Simple Man's Urantia Book
The Next Dispensation

One of the most talked about subjects in religious circles (mostly Christian) is the possibility of a coming apocalypse. A definition of this event would be the end of the world as we know it and the beginning of a new and hopefully better world. This concept has been talked about for over two thousand years and we can find it debated in every type of modern media. I still vividly remember an early morning religious radio program where the hosts were gleefully discussing events in Israel and interpreting them as signs of the imminent return of Jesus. These people saw the injuries and deaths that were occurring on a daily basis over there as a positive sign. It made my skin crawl. The Urantia Book tells us that a new age is coming. The book refers to it as a dispensation. I think it’s good for us to ask the question; how is this coming dispensation similar and dissimilar from the common view of the biblical apocalypse?

 

The concept of dispensations in the Urantia Book is similar to the common conception of apocalyptic thought when we look at what happens when a roll call is made on the Mansion worlds. The day of the dispensation is a day of joy and judgment. All people who still have the capacity to choose to follow the will of God will wake up from the sleep of death at some point in the future. Those who have sufficient spiritual development will awake on the mansion worlds three ‘days’ after death (341.1). We’ll call them the fast track people. Most people, however, are on the slow track. They will wait until the next dispensation. Dispensations don’t come around very often. The last one to occur on our planet was on the day of Jesus’ resurrection and the previous one was the day Adam and Eve arrived. A dispensation is a day of joy, but also a day of judgment. Those who are “sin-identified individuals” who have irrevocably turned away from God have become “unreal” to our heavenly Father (37.1). These individuals sealed their fate when they died. However the legal procedures are followed until the next dispensation arrives when their personalities become no more. Thus the dispensation becomes for us the great Day of Judgment in which some move on and others cease to exist.

 

The dispensation looks at lot like most peoples notion of the apocalypse – yes? Well, maybe not. The first dispensation occurred when the Planetary Prince arrived on our planet and the next was when Adam and Eve began their ministry (587.5).

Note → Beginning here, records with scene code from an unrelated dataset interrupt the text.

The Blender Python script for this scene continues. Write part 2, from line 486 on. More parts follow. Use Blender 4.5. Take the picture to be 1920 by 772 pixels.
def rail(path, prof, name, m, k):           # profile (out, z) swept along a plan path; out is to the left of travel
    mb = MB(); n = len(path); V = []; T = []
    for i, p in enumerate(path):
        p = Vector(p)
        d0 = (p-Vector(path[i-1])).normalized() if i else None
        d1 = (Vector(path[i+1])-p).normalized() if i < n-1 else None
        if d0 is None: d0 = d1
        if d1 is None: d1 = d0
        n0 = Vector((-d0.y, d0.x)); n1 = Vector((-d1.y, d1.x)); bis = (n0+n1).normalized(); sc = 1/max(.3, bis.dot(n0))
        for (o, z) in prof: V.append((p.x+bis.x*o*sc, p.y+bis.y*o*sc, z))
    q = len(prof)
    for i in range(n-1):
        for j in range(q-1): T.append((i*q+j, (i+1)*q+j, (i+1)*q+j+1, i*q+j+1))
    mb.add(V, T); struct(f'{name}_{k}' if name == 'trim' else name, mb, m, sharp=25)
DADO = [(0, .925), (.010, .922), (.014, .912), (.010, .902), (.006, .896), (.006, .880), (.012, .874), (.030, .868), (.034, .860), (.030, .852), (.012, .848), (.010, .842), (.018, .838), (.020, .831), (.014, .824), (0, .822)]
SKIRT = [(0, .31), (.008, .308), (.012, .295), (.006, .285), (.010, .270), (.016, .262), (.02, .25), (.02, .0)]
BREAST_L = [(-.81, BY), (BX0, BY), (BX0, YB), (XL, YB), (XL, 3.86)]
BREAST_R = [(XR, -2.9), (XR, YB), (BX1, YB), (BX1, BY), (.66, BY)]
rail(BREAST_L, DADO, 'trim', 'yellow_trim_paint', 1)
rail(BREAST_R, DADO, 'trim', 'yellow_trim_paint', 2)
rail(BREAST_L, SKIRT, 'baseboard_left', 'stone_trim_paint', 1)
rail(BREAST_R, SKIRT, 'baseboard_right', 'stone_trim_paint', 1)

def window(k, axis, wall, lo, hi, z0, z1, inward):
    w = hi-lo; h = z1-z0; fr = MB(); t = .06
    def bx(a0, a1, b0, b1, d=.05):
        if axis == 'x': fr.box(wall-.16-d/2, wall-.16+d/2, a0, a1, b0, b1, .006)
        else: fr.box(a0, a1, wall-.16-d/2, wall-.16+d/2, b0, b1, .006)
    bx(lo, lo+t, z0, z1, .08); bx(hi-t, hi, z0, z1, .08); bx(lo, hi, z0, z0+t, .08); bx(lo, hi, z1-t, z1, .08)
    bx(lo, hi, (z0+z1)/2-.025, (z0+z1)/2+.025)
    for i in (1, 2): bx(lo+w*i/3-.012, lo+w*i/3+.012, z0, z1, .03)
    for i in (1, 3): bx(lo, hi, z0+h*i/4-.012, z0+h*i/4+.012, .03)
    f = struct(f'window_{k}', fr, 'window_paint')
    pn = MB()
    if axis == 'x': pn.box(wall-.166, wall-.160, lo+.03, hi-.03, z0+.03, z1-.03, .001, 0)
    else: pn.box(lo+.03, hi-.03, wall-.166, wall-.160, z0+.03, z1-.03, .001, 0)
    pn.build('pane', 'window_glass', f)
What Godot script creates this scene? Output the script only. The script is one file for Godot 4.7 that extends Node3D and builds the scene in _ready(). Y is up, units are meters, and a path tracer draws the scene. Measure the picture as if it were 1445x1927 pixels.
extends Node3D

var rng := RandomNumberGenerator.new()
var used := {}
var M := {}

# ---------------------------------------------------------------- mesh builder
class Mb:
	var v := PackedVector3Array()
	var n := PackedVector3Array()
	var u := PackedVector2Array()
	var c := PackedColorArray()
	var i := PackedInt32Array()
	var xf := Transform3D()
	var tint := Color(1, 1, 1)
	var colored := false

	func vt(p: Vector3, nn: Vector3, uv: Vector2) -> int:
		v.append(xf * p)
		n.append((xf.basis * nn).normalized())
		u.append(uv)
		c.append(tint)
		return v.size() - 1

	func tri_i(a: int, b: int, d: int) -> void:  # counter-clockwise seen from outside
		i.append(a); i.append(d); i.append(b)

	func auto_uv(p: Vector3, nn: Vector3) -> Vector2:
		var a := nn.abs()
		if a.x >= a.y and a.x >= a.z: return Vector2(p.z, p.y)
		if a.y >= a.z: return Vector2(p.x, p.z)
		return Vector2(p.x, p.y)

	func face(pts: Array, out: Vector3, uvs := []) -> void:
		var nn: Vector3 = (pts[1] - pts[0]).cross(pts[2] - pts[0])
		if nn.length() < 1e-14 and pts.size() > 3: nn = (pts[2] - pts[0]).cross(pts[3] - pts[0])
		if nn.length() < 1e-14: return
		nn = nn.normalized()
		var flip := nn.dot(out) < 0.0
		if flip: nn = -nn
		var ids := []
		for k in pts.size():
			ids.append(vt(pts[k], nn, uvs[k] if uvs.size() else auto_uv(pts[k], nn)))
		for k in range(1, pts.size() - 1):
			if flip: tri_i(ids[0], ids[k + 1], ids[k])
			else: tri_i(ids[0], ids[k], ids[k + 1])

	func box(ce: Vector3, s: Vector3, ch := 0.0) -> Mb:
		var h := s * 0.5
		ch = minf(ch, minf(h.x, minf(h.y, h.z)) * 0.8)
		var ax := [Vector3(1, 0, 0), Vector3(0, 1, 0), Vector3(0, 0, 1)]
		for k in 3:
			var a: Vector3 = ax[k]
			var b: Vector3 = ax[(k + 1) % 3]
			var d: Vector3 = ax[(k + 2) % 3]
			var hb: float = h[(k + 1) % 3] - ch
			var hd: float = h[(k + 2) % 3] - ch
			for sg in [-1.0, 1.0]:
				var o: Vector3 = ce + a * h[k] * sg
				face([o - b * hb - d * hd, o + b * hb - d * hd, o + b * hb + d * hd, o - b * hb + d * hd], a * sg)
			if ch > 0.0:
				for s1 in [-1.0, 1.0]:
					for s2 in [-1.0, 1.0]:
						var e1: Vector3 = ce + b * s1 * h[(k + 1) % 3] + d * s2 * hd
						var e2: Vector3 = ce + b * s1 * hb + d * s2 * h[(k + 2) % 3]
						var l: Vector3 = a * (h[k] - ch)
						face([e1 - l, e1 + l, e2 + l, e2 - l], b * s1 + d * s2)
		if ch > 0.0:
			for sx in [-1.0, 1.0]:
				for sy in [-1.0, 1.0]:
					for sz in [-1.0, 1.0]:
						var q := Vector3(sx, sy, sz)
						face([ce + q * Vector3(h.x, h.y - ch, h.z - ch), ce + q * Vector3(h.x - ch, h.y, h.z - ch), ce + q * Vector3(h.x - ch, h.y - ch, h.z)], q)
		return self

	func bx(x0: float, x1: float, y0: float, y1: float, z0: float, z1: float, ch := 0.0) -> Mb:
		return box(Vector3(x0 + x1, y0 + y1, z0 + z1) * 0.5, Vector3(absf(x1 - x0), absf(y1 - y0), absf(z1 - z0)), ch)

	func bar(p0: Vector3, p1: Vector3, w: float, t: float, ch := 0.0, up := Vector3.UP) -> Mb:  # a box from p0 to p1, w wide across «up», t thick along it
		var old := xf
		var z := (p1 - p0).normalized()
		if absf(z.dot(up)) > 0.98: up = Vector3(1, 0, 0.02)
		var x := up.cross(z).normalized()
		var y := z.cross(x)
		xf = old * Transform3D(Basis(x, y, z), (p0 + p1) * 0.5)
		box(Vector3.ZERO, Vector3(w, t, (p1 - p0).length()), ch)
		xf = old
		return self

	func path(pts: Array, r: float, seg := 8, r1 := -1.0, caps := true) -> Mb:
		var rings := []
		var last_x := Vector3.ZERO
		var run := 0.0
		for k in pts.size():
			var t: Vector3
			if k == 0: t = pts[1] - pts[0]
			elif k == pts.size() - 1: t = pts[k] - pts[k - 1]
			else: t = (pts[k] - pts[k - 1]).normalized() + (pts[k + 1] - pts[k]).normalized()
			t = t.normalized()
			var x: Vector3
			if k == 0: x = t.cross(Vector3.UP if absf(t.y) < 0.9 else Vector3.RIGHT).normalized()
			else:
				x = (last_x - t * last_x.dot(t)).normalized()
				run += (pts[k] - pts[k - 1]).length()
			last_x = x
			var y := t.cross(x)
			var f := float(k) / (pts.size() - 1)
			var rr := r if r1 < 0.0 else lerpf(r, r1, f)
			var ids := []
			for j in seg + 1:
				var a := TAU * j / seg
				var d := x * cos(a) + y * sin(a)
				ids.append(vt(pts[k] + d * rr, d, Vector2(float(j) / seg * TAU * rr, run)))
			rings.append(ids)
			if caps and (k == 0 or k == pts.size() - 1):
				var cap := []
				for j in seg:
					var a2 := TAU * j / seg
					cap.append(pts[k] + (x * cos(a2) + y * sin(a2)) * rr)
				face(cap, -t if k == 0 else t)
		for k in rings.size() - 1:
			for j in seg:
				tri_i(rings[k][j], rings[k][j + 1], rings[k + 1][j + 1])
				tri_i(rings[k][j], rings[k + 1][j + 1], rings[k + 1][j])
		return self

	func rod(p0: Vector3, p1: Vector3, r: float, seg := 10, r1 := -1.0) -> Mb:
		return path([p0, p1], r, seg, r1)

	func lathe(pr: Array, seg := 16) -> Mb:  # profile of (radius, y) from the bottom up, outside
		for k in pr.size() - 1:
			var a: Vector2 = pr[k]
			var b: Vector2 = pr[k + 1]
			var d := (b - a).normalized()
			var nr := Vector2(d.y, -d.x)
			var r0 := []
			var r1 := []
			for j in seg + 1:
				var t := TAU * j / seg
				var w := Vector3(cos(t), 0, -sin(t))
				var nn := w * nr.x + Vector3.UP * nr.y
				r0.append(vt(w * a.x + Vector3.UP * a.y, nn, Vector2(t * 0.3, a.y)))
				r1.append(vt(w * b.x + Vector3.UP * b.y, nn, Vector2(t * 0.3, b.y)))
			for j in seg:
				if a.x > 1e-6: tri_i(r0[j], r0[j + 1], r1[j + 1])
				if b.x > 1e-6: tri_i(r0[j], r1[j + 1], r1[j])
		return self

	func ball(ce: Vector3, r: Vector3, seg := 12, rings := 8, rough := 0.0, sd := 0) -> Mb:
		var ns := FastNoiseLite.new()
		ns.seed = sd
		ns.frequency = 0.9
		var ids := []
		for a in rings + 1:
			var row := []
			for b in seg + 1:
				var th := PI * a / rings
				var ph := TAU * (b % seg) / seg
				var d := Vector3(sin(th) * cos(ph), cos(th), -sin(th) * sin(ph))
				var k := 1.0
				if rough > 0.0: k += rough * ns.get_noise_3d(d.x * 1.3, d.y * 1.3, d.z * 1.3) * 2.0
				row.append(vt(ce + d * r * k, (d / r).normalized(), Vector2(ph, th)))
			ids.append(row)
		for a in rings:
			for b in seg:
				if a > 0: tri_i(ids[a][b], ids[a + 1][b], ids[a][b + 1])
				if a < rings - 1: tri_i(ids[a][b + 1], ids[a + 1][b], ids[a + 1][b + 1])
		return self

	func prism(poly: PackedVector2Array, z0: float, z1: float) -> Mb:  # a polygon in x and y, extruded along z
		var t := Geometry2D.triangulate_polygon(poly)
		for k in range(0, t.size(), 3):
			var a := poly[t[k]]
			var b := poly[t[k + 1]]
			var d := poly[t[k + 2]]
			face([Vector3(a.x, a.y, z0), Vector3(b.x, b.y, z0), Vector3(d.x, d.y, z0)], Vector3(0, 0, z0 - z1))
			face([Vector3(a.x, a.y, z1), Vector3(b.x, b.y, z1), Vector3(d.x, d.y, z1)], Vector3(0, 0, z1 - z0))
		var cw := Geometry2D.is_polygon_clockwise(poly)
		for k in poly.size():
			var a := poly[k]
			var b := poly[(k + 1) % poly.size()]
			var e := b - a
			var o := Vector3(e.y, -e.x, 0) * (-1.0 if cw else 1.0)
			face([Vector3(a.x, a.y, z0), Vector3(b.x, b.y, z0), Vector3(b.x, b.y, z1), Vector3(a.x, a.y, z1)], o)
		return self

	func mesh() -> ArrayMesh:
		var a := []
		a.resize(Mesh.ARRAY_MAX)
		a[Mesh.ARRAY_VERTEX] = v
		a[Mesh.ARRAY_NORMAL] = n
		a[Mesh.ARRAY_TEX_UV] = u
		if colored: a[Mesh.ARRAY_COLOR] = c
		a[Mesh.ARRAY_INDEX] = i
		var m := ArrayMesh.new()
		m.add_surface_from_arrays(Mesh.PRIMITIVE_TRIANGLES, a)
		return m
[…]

Both events were celebrations. When Adam and Eve appeared there was cheering and the release of pigeons (829.6). It was the beginning of a new era. “Each dispensation, each mortal epoch, receives an enlarged presentation of spiritual truth and religious ethics (591.3).” Surely, these sound like happy times? But most people think that the end of this age and the beginning of the next one will be accompanied with war, and famine and suffering. These ideas come from the Bible and have been expounded by preachers throughout the centuries. And yet, there is no evidence in the Urantia Book that a terrible day of God’s wrath is coming. The day of Jesus’ resurrection was a happy time in the universe capital. It was also a nonevent in the lives of all but a few on the planet (2024.4). Clearly the past dispensations have not looked, even remotely, like the common idea of the Day of Judgment.

 

What really puts a dagger in the heart of any die hard fan of the apocalypse is this statement by Jesus, “when the world has passed through the long winter of material mindedness and you discern the coming of the spiritual springtime of a new dispensation, should you know that the summertime of a new visitation draws near (1915.3).” This statement from the mouth of Jesus and recorded in the Urantia Book states quite clearly that our world will be in the midst of a spiritual rebirth when the next dispensation draws near. And I don’t think I am stretching things when I say that our world still seems to be locked in a winter of materialism with no spring in sight. In my mind it is clear that the new age is far away. So when it does arrive what does God have planned for us? Spring leading into summer with no wrath of God in sight. After reading this passage I don’t think any student of the Urantia Book can believe in a coming apocalypse. Humanity can certainly reap havoc, but responsibility for the terrible things that happen on our world lies with us and not our heavenly father. God’s plans for us are wonderful, not wrathful.

 

There is also in the pages of the Urantia Book the idea of a personal dispensation. A new age for every person who strives to be godlike. Jesus says that we all face judgment but we enjoy the promise of a new life and “service in the eternal plan of the Father (1915.4).” We don’t just live in a planetary epoch, but our own epoch. Each phase of our existence is a personal new age. And we will continue to grow and change throughout the long ages as we move heavenward.

 

So for those who can’t wait for the world to end I say, sorry. The Urantia Book does not support apocalyptic theology. Instead, the Urantia Book pictures a future for our planet that is bright and beautiful. It may be difficult to see right now, what with dark and dreadful things happening. But I am heartened that someday a new age of light and life will come upon our world.